あの名作小説を面白く読む方法 角川文庫 三宅香帆 著

 世間で名作と言われている小説、読んでみてもよくわからない。そんな経験、一度や二度ではないはずです。ではどうすれば理解できるのか、小説読解のヒントが書かれている本です。逆に創作する側に立てば、この本の内容を押さえて書ければ、読み手に面白く思わせることができるかもしれません。

考具 TBSブリタニカ 加藤昌治 著

 小説を書こうとしてもそもそもアイディアが湧いてこない。そういうことで困ってはいませんか。考えるための方法を知れば、アイディアが湧く手助けとなるかもしれません。

現代日本の場面設定辞典 KANZEN 株式会社ライブ 編著

 小説の場面設定が思いつかない、私が書く文章にはいつも喫茶店が登場してしまう。そんな悩みもあると思います。けれど、物語の材料になる場面は、探せばこんなにも沢山ある。それを紹介してくれる辞典です。マンネリを打破する手助けにどうぞ。

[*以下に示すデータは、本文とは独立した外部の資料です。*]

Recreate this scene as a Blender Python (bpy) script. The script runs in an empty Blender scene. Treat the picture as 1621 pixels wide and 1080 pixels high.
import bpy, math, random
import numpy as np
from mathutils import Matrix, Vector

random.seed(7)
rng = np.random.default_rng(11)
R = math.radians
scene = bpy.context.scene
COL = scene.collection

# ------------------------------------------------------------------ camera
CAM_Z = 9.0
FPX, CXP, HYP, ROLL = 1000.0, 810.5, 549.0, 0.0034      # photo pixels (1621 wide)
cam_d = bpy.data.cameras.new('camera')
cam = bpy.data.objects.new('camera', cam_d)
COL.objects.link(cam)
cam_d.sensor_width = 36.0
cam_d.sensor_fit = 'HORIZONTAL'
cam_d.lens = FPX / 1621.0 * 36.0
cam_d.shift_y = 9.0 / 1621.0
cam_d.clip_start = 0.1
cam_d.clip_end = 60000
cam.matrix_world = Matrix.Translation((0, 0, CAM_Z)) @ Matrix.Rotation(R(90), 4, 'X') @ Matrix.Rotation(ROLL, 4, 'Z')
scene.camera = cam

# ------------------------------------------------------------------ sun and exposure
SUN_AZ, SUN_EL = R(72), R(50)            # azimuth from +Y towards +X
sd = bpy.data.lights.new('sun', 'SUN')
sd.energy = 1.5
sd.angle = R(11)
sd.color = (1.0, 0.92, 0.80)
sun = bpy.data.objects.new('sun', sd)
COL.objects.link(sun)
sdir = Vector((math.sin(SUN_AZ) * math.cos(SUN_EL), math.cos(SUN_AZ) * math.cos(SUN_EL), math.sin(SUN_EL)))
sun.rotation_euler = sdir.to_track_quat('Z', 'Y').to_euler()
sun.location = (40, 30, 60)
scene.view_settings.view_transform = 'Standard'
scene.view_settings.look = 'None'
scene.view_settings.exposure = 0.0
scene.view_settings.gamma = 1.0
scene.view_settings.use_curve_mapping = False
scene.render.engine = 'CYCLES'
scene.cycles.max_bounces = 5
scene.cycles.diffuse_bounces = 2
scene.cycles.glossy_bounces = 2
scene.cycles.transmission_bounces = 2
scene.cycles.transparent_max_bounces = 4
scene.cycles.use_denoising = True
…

THE ART SPIRIT 国書刊行会 ロバート・ヘンライ 著 野中邦子 訳

 美術に関する本ですが、創作全般に通じます。作品を書いていてスランプに陥ったり、自分なんて……と思ってしまうこともあると思います。そんな落ち込んだ心さえも燃え立たせてくれる本です。目覚めよ、芸術魂!

発想力を鍛える33の思考実験 彩図社 北村良子 著

100の思考実験 紀伊国屋書店 ジュリアン・バジーニ 著 向井和美 訳

倫理問題101問 ちくま学芸文庫 マーティン・コーエン 著 榑沼範久 訳

 この三冊は、人生のジレンマの例を紹介し読み手に考えさせる本です。価値観を揺さぶるジレンマを自分の作品に組み込んでみてはいかがでしょうか。